Later on, as I tried to enjoy a nice afternoon movie, you were there, two seats down from me, texting on your phone. I am touched that the first time this happened during the previews, you tried to shield the blinding light from your phone's screen, thus giving the impression that this would not be happening again. Was I foolish to think that you had taken your phone out to shut off the ringer? Yes. Yes I was. Because halfway through the movie, I began to think that the makers of The Devil's Double had some kind of advertising deal with AOL, due to the fact that I kept hearing that god forsaken "you've got mail!" sound byte over and over again, mixed in with your highly annoying ringtone. I seriously doubt that anyone as stupid as you is that popular. And although you kept ignoring your phone calls, eventually, why didn't you just turn your phone on vibrate? Were you trying to prove to the rest of us in the theater that you do indeed have friends, and that you're so popular that you can't even go to a show without being hounded by the hoards of people who are vying for your attention?

Just when I thought I was rid of you, you returned--not once, but twice--in the women's bathroom.

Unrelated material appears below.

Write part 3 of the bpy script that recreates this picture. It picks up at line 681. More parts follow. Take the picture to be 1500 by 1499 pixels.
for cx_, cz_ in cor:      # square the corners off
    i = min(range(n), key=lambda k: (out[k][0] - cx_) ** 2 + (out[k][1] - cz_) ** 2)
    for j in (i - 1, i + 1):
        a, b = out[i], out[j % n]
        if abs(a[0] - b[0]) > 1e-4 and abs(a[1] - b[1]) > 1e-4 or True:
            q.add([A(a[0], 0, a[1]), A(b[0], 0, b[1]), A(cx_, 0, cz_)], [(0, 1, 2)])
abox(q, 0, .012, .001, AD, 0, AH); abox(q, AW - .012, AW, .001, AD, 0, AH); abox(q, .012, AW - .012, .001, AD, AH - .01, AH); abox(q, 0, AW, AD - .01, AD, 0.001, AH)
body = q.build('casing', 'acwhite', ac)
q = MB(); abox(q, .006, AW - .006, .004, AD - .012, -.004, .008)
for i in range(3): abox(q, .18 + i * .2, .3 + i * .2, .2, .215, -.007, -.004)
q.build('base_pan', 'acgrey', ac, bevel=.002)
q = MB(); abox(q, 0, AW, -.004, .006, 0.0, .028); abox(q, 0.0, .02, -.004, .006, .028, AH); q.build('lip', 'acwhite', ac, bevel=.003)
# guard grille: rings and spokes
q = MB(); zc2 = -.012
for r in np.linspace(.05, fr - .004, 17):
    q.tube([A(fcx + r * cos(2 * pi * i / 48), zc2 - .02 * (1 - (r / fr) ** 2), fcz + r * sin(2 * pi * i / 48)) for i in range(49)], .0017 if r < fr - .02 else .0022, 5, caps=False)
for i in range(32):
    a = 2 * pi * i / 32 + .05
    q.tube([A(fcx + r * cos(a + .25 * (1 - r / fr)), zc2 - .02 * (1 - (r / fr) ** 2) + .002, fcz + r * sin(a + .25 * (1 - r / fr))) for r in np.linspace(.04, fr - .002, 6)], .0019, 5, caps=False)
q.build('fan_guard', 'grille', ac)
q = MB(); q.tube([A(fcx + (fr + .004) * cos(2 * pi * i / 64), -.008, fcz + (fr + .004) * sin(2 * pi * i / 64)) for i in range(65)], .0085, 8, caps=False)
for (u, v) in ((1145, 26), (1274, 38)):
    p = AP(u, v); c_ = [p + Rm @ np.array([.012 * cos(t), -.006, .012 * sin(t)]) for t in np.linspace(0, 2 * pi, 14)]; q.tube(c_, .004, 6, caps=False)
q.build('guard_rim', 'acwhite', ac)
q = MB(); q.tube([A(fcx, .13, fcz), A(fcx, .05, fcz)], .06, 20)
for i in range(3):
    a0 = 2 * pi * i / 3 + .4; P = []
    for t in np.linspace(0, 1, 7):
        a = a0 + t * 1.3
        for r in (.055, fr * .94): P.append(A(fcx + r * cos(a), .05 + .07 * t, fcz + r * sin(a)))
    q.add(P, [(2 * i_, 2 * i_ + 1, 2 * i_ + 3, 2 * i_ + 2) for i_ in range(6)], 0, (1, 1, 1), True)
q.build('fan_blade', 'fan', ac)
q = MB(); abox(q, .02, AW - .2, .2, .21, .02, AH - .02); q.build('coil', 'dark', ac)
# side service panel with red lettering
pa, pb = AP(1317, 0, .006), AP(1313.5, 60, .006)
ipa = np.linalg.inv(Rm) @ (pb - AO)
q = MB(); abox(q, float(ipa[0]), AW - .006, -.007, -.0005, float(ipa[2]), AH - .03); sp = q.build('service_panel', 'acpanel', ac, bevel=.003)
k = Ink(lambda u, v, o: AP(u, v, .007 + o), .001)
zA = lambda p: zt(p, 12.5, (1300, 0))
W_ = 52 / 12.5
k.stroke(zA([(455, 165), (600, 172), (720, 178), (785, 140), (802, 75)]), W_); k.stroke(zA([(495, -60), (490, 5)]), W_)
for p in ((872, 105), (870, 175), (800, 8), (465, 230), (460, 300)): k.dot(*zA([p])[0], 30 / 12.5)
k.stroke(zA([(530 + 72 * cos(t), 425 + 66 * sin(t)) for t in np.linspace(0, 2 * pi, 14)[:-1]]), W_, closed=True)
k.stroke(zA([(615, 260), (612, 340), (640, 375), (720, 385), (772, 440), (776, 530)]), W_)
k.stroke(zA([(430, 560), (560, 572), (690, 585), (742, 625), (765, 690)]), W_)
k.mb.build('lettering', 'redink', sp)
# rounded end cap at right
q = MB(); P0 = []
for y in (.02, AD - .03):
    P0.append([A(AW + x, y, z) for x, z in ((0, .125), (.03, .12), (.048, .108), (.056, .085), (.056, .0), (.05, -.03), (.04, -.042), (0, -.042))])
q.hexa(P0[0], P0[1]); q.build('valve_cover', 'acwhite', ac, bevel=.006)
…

First, while I was standing in line and already at my wit's end with a bladder that had reached its maximum capacity (that one is my own fault--I should know better than to order a soda that comes in a container the size of a beer keg), you appeared as a mother/daughter set that had some personal space issues, and an indifference to their own behavior. I'm not sure who started the myth that children are embraced by everyone, but someone needs to put a stop to it, because it's not true. If you chose to have children and you've subsequently brought them out into public, I applaud you. Congrats. But please don't make the assumption that I should in any way help you to babysit your children just because they are within arm's reach of me.

While I was trying to mind my own business waiting for a bathroom stall to open up, you felt it was entirely appropriate to push your pigtails into me, and to have your nose essentially shoved into my ass. Even as I turned around and gave you a look of Just what do you think you're doing?, you were undeterred. When it happened again and I gave your mother a look as if to say Handle your daughter, before I handle this situation in a way you will not like, both of you remained unaffected. I'm not sure who led you to believe that trying to mesh yourself with the people in front of you will get you through a line faster, but I regret to inform you that you have been seriously misled. 

In this same bathroom line, I watched you emerge from a bathroom stall, careless to the requirement that you clean up after yourself, like the adult that you are (supposed to be). As another woman looked into the stall you had just occupied, disgusted at what you left behind, you shrugged her "attitude" off, and kept on moving. When she called you out in front of all the other women, you became annoyed with her tone, as if anyone should expect you to flush a toilet at some point in your life. Seriously, who does she think you are? 

Finally, as I was heading out of the movie theater, just trying to get home with a drop of sanity left in me, you had one last surprise in store. You saw a spinning revolving door at the exit, and you hopped in to presumably push yourself around and out of the theater. However, once you aligned yourself with the door and walked approximately three steps, you were astonished that the door had stopped moving. Of course, you did not notice that I had also stopped pushing the door. Funny thing about revolving doors: if no one is pushing them, they don't move. As you began to shout at the door for breaking down while you were inside, you did not seem to realize that this door never was and never will be automatic. Granted, I enjoyed it immensely when I gave the door a little nudge and saw your face light up because, like magic, the door was working again! But in the end, all you did was sadden me, and wonder how all the intelligence seems to have been sucked out of the residents of Manhattan. 

Tomorrow, I'm sure that we will be back on speaking terms. But today, I want nothing to do with you. You exhaust me.